All in all, people always chose, by default, the side that remained constant over the years over the side that was changing. Because, obviously, when one side seems to survive everything and their enemies destroyed and gang-teamed every other month, there is a heavy OOC drive to choose one over the other.




Mind, I used the words "concessions" and "motivations" in place of "enforcement" or "pressure". I lost belief in the ability to pressure, push or enforce matters since most players (including me) just leave and look for another platform if they are pressured or forced into matters they heavily disagree with.


I will ask this way, then: Do you agree or disagree with the statement that cultural depth, variety and attention to detail used to enrich noble roleplay?


I do think it was a great portion of the fun. Especially since culture-related fun is non-confrontational and does not usually lead to character rivalry / death / family elimination. But a lot of interactions still. How I miss those Devereux parties...




There is a great deal of "resources" you don't account for. Leadership over charters, organisations. Leadership in progressions. Imperial court positions. Leadership in the military. So to say, compare government and the infamous deep state. You can alter the system to allow for a freeflow government where newcomers can interact, but the "deep state" will be there and newcomers will have a very hard time securing any sense of accomplishment, influence or power. And as long as there is none, the big families will just toss smaller ones aside. And even if you toss newcomers into the system, the point I raised about clique RP means they may just end up having a position by name and no ability to influence, do stuff or even interact with the stuff they are supposed to interact with. That's what happened with the newborn miss_ortonnaise.

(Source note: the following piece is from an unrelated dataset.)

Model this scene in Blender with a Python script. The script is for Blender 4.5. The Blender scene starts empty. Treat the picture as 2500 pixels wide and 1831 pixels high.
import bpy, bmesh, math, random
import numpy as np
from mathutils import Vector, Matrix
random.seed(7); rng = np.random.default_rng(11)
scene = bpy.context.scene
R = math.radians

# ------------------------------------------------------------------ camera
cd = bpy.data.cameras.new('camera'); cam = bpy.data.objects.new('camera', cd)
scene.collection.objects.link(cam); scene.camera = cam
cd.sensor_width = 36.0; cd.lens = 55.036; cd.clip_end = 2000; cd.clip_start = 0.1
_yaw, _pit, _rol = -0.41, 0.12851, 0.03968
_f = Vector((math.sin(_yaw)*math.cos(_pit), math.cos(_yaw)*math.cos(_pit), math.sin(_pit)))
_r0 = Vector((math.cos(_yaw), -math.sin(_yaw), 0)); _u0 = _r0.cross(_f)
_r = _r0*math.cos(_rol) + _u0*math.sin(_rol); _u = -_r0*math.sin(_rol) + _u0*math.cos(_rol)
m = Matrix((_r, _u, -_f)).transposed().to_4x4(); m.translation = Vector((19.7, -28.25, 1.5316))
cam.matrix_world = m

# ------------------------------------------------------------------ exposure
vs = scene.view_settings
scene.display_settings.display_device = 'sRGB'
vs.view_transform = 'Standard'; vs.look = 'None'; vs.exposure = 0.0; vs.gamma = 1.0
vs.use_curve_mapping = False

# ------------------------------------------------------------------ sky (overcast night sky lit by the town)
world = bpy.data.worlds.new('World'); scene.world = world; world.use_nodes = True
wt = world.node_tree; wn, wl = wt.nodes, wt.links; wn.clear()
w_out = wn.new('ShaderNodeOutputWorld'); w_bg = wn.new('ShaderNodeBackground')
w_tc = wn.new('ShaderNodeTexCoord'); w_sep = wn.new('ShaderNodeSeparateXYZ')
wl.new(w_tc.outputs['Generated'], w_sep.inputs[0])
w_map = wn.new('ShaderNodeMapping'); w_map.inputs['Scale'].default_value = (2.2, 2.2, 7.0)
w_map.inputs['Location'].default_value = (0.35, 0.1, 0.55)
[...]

How do you ensure big families don't sideline, ignore or just shit on new families? They don't want to "accomplish" anything, they want to retain power. All they will want is vassals, and to keep low families vassals forever (thus sentencing them to the slow valor / heinrich / crawley / cauthin / cerdici / etc death).




I can tell, the healthiest noble political rivalry I ever had was against one of the closest MCRP OOC friends I had, which is good. However, I see you risk something here: it's either they will enter a clean and decent conflict, or they will avoid conflict to retain pristine OOC relations.




Exactly. But this also makes your job harder, because when one guy gets pissed off, he will echo it in the discord and will get the others pissed too, who will leave. This means that you won't be losing players, but whole player groups and cliques.




Interestingly, I saw DM Emperor far less active recently than in the past. To state, the most influential interventions post-screamer time seem to dwarf in the shadow of interventions you approved / roleplayed Baba-managed times. Elimination of families, fights on the streets, deep-growing corruption, these were all intervened against to keep up the strict up-nosed RP of nobility.


Heck, the Chancellor was punished in court for slapping a lady.


Even worse, I saw in recent times that the DM roles were far more political than game-mastery. The law-protection of Harhold, the trial against the Coens, the Synod-manipulation. These don't seem DM-y to me at all.